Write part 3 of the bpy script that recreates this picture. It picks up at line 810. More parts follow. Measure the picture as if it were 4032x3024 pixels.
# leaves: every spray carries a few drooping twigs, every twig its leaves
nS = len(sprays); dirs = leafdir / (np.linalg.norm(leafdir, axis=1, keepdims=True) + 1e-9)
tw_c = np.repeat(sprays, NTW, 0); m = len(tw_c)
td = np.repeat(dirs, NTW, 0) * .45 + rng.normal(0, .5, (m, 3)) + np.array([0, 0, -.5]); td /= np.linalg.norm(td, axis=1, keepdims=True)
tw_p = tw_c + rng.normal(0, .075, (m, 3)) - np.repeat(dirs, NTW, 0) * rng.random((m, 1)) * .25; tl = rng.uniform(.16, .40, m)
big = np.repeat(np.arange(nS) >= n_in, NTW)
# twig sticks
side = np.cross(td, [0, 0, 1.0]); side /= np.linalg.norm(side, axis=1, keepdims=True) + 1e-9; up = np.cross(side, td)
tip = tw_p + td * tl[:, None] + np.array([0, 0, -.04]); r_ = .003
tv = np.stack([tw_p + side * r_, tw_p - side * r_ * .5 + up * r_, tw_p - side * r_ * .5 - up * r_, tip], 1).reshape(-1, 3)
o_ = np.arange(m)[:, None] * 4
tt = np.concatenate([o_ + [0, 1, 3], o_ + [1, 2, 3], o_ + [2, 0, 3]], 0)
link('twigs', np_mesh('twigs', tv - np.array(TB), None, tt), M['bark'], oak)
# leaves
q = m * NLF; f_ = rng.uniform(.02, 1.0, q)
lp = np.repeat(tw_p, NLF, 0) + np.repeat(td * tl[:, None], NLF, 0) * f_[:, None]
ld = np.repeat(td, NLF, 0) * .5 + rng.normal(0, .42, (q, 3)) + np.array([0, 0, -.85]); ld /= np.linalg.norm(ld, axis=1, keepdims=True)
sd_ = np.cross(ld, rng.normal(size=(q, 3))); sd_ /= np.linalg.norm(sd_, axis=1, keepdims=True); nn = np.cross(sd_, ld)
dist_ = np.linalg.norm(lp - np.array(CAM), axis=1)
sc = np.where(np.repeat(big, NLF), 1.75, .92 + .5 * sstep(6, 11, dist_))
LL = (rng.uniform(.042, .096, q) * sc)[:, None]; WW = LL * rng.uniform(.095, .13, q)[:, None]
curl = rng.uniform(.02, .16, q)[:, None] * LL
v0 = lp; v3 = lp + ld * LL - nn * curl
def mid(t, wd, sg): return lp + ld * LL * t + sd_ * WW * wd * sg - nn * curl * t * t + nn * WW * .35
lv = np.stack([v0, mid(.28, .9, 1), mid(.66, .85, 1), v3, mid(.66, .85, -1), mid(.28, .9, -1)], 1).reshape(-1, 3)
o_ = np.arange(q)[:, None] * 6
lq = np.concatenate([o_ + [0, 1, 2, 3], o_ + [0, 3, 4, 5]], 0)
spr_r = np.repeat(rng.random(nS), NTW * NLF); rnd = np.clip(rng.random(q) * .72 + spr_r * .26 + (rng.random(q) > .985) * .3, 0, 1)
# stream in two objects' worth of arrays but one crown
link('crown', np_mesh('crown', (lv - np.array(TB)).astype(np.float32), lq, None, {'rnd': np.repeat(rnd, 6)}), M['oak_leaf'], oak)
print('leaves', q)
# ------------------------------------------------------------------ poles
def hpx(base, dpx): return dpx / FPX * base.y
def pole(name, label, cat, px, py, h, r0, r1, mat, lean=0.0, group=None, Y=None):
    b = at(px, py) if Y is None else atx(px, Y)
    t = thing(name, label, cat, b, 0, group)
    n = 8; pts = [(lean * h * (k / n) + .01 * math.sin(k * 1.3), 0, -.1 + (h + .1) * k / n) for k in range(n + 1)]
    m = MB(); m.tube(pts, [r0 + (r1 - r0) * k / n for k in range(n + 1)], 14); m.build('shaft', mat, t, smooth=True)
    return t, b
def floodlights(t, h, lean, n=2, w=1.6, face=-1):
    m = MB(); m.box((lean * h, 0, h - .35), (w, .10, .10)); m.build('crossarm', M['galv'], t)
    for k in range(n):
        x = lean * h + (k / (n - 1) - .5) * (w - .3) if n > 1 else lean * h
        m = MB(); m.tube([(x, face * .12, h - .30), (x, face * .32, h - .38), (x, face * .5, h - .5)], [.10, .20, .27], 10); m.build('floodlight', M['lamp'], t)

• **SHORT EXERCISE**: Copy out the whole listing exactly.

• **RESPONSE TO THIS EXERCISE**:
Write part 3 of the bpy script that recreates this picture. It picks up at line 810. More parts follow. Measure the picture as if it were 4032x3024 pixels.
# leaves: every spray carries a few drooping twigs, every twig its leaves
nS = len(sprays); dirs = leafdir / (np.linalg.norm(leafdir, axis=1, keepdims=True) + 1e-9)
tw_c = np.repeat(sprays, NTW, 0); m = len(tw_c)
td = np.repeat(dirs, NTW, 0) * .45 + rng.normal(0, .5, (m, 3)) + np.array([0, 0, -.5]); td /= np.linalg.norm(td, axis=1, keepdims=True)
tw_p = tw_c + rng.normal(0, .075, (m, 3)) - np.repeat(dirs, NTW, 0) * rng.random((m, 1)) * .25; tl = rng.uniform(.16, .40, m)
big = np.repeat(np.arange(nS) >= n_in, NTW)
# twig sticks
side = np.cross(td, [0, 0, 1.0]); side /= np.linalg.norm(side, axis=1, keepdims=True) + 1e-9; up = np.cross(side, td)
tip = tw_p + td * tl[:, None] + np.array([0, 0, -.04]); r_ = .003
tv = np.stack([tw_p + side * r_, tw_p - side * r_ * .5 + up * r_, tw_p - side * r_ * .5 - up * r_, tip], 1).reshape(-1, 3)
o_ = np.arange(m)[:, None] * 4
tt = np.concatenate([o_ + [0, 1, 3], o_ + [1, 2, 3], o_ + [2, 0, 3]], 0)
link('twigs', np_mesh('twigs', tv - np.array(TB), None, tt), M['bark'], oak)
# leaves
q = m * NLF; f_ = rng.uniform(.02, 1.0, q)
lp = np.repeat(tw_p, NLF, 0) + np.repeat(td * tl[:, None], NLF, 0) * f_[:, None]
ld = np.repeat(td, NLF, 0) * .5 + rng.normal(0, .42, (q, 3)) + np.array([0, 0, -.85]); ld /= np.linalg.norm(ld, axis=1, keepdims=True)
sd_ = np.cross(ld, rng.normal(size=(q, 3))); sd_ /= np.linalg.norm(sd_, axis=1, keepdims=True); nn = np.cross(sd_, ld)
dist_ = np.linalg.norm(lp - np.array(CAM), axis=1)
sc = np.where(np.repeat(big, NLF), 1.75, .92 + .5 * sstep(6, 11, dist_))
LL = (rng.uniform(.042, .096, q) * sc)[:, None]; WW = LL * rng.uniform(.095, .13, q)[:, None]
curl = rng.uniform(.02, .16, q)[:, None] * LL
v0 = lp; v3 = lp + ld * LL - nn * curl
def mid(t, wd, sg): return lp + ld * LL * t + sd_ * WW * wd * sg - nn * curl * t * t + nn * WW * .35
lv = np.stack([v0, mid(.28, .9, 1), mid(.66, .85, 1), v3, mid(.66, .85, -1), mid(.28, .9, -1)], 1).reshape(-1, 3)
o_ = np.arange(q)[:, None] * 6
lq = np.concatenate([o_ + [0, 1, 2, 3], o_ + [0, 3, 4, 5]], 0)
spr_r = np.repeat(rng.random(nS), NTW * NLF); rnd = np.clip(rng.random(q) * .72 + spr_r * .26 + (rng.random(q) > .985) * .3, 0, 1)
# stream in two objects' worth of arrays but one crown
link('crown', np_mesh('crown', (lv - np.array(TB)).astype(np.float32), lq, None, {'rnd': np.repeat(rnd, 6)}), M['oak_leaf'], oak)
print('leaves', q)
# ------------------------------------------------------------------ poles
def hpx(base, dpx): return dpx / FPX * base.y
def pole(name, label, cat, px, py, h, r0, r1, mat, lean=0.0, group=None, Y=None):
    b = at(px, py) if Y is None else atx(px, Y)
    t = thing(name, label, cat, b, 0, group)
    n = 8; pts = [(lean * h * (k / n) + .01 * math.sin(k * 1.3), 0, -.1 + (h + .1) * k / n) for k in range(n + 1)]
    m = MB(); m.tube(pts, [r0 + (r1 - r0) * k / n for k in range(n + 1)], 14); m.build('shaft', mat, t, smooth=True)
    return t, b
def floodlights(t, h, lean, n=2, w=1.6, face=-1):
    m = MB(); m.box((lean * h, 0, h - .35), (w, .10, .10)); m.build('crossarm', M['galv'], t)
    for k in range(n):
        x = lean * h + (k / (n - 1) - .5) * (w - .3) if n > 1 else lean * h
        m = MB(); m.tube([(x, face * .12, h - .30), (x, face * .32, h - .38), (x, face * .5, h - .5)], [.10, .20, .27], 10); m.build('floodlight', M['lamp'], t)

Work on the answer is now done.